1Q84
大晦日。
それでは、そろそろ1Q84についても一言、言っておくか(笑)。
私も読みました。面白かった。今年のフィクション ベスト5には入る。でも1位ではないなあというのが感想。ノーベル賞候補になったが故の、7年ぶりの新作だった故の、バブルが入っている気がする。日本文学にとっては人気があって、それはそれでいいのだが、本来読者対象でない人も手に取ってしまうミスマッチが起きているような気もする。
オリコンの調べによると、2009年度に最も売れた本は『1Q84 BOOK1』で108万部だった。第3位に『1Q84 BOOK2』が89万部でランクインしている。流行のケータイ小説やライトノベルとは違って、なかなか難解な文学作品が合計で200万部も売れたことに驚く。
ところで本当に皆さん読みましたか?
このブログの読者は読んでいそうだけれども、そういう人は全体ではマイノリティなんじゃないだろうか。購入者のうち半分以上の人が読み終わっていないような気がするのだ。BOOK1とBOOK2は108:89と部数がきわめて近接している。同時発売だったので一緒に購入した人がほとんどだったのではないかと、私はにらんでいる。だから1Q84 BOOK2の部数がBOOK1の完読率というわけではないはずだ。私の周囲で買ったという人に感想を聞いて回ったけれど、ちゃんと返ってきたのは2人しかいなかった。
整理された短い文章の積み重ねで書かれているから、読むのは決して苦痛ではないが(っていうか相当に楽しいが)、話は後半にいくに従い錯綜している。多くのモチーフとメタファーに彩られているので、通読するには相当の知的労働を強いられる。
まずタイトルの『1Q84』が、ジョージオーウェルの『1984』が連想させる。リトルピープルというのが出てくるが、これはビッグブラザーに対応している。作品中に登場する新興宗教は実在の宗教団体とよく似ている、などなど、
作中の○○は□□であり、××は△△のことだ
を挙げ始めるときりがない。そうした関係性を指摘したり、事物の含意を説明していけば、いくらでも解説が長く書けそうである。そうした関係性を指摘したり、事物の含意を説明していけば、いくらでも解説が長く書けそうである。実際たくさんの解説本が出版されている。こうして話題が話題を呼ぶ。

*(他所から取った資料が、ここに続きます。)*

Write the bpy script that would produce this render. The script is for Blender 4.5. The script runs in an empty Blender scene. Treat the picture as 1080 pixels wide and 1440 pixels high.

100万部売れることやメディアで取り上げられること。こうした状況を含めて、この1Q84という作品は村上春樹によってプロデュースされているように感じた。作中で主人公のひとり天吾書いた小説「空気さなぎ」がメディアで話題になる場面があるが、天吾は村上春樹のアバターであり、「空気さなぎ」は「1Q84」のメタファーである。作中ですべての謎が明らかにされないことへの不満に、現実世界ではBook3の出版を発表した。1Q84はまだプロデュースが継続中のメタ・メディア小説なのである。書評は3の後に書くべきかもしれない。
自己言及の迷宮の中でパラレルワールドとしての20年前の日本が現れる。鍛え上げられた肉体の如く無駄のない文体、バッハのバロック音楽の如く緻密な構成に、村上春樹ってやはりすごい実力を持っているなあと、しびれる。ただ100万人が読んで感動する話かというとそれはちょっとどうかなと疑問に思う。
また、今年の小説では高村薫「太陽を曳く馬」が内容的に1Q84に近い内容である。宗教や実在論についての深み、凄味では1Q84よりもこちらに軍配を上げたい。
・太陽を曳く馬
http://www.ringolab.com/note/daiya/2009/10/post-1080.html
とかなんとか書いているが、1Q84、現代文学の傑作であることに間違いないし、Book3が楽しみである。